LSU-E Chancellor William Nunez pleaded that he erred by being too aggressive in setting high performance goals that the college could not meet, even as one of the state’s top two-year colleges. He said it “seems” most other colleges kept their goals lower to avoid suffering financially. He requested that the college’s retention and graduation rates be scaled down somewhat.
“It could put us in a kind of death spiral and unmercifully so,” Nunez said. “You’d be hurting the students more than anything else.”
“I’ve already had a bypass from this job,” Nunez later added. “I can’t afford a broken heart too.”

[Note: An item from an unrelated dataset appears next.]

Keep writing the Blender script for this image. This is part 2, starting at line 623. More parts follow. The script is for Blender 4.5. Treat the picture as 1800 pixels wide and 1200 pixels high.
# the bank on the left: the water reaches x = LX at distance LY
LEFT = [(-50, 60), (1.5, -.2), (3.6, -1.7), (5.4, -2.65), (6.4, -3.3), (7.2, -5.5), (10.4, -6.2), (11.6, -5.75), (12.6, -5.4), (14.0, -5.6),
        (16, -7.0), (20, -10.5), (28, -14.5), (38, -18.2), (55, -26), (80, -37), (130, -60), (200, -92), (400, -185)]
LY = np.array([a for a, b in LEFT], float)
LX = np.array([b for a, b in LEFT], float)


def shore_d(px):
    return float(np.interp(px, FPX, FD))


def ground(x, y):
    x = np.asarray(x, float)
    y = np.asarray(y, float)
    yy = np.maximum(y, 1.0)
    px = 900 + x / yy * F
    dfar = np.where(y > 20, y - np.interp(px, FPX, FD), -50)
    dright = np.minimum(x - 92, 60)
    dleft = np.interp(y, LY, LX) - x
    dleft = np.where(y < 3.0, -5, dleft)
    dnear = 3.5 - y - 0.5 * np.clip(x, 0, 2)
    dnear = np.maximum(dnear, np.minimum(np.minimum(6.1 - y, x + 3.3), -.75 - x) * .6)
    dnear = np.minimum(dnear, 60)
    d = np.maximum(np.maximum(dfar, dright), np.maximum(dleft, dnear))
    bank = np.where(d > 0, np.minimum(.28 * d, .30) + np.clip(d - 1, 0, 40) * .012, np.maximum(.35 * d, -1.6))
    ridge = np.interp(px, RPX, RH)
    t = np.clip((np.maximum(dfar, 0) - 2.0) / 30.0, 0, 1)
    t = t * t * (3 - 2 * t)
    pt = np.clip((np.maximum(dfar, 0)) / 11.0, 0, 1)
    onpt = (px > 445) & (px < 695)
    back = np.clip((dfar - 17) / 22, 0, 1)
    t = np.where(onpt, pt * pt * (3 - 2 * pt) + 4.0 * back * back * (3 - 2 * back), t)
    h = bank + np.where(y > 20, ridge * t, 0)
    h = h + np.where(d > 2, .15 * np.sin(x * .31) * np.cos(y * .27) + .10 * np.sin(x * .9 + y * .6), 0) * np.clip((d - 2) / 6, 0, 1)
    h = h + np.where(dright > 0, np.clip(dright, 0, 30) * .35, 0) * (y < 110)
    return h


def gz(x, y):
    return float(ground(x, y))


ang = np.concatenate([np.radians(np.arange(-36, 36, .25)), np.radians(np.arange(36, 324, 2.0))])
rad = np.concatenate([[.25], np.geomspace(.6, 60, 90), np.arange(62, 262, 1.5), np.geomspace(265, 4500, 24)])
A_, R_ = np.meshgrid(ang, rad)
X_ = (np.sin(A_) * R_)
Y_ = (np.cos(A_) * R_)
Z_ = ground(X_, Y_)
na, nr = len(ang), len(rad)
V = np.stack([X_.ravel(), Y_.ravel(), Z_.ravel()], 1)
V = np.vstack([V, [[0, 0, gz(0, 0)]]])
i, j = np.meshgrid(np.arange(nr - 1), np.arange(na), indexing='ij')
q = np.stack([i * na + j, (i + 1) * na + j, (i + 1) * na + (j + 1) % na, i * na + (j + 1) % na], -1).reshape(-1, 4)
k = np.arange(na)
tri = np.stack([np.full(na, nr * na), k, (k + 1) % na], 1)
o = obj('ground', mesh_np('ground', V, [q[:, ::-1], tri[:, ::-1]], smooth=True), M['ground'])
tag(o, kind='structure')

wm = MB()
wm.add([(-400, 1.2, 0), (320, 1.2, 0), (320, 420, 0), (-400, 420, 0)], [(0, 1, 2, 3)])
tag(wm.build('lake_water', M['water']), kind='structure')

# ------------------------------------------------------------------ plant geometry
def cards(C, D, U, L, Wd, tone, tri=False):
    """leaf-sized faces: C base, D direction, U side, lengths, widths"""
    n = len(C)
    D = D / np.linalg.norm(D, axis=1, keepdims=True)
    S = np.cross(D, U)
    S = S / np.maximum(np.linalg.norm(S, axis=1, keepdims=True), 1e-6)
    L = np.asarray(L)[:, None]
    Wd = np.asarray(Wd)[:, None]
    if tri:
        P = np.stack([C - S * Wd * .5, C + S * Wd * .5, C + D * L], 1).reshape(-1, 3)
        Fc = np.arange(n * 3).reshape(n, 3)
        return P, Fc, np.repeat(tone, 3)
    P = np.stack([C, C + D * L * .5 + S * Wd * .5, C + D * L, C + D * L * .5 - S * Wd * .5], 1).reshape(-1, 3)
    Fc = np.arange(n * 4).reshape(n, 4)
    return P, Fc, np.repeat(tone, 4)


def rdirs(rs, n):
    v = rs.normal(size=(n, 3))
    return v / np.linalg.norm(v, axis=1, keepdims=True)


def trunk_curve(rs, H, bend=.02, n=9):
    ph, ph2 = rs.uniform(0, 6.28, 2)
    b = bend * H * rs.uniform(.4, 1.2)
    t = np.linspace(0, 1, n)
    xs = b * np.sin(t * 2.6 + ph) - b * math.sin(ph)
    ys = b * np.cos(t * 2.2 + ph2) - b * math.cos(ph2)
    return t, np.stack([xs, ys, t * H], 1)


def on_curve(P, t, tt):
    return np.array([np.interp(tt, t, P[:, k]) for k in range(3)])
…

The LSU-E chancellor said he is OK with losing the ability to increase tuition for at least one year, even though that would cost the small school at least $750,000 annually. But the loss of 15 percent of its state general funds, which would be more than $900,000, would result in massive layoffs and academic program cuts, he said.
LSU System President John Lombardi asked for mercy for LSU-E, even though he said he pushed for Nunez to initially adopt lower performance goals. Lombardi said the Regents’ refusal to adopt any modifications in goals for LSU-E likely would force the school to declare a financial emergency, called exigency.
“We’ll have stood up for our principles, but we’ll have a ruined college, which is one of our best in the state,” Lombardi said. “If you take a million bucks out of this institution … it’ll crush them.”
State Commissioner of Higher Education Jim Purcell asked the Board of Regents not to budge on the GRAD Act requirements. “We don’t know that this is going to be the only institution that’s in this situation (next year),” he said.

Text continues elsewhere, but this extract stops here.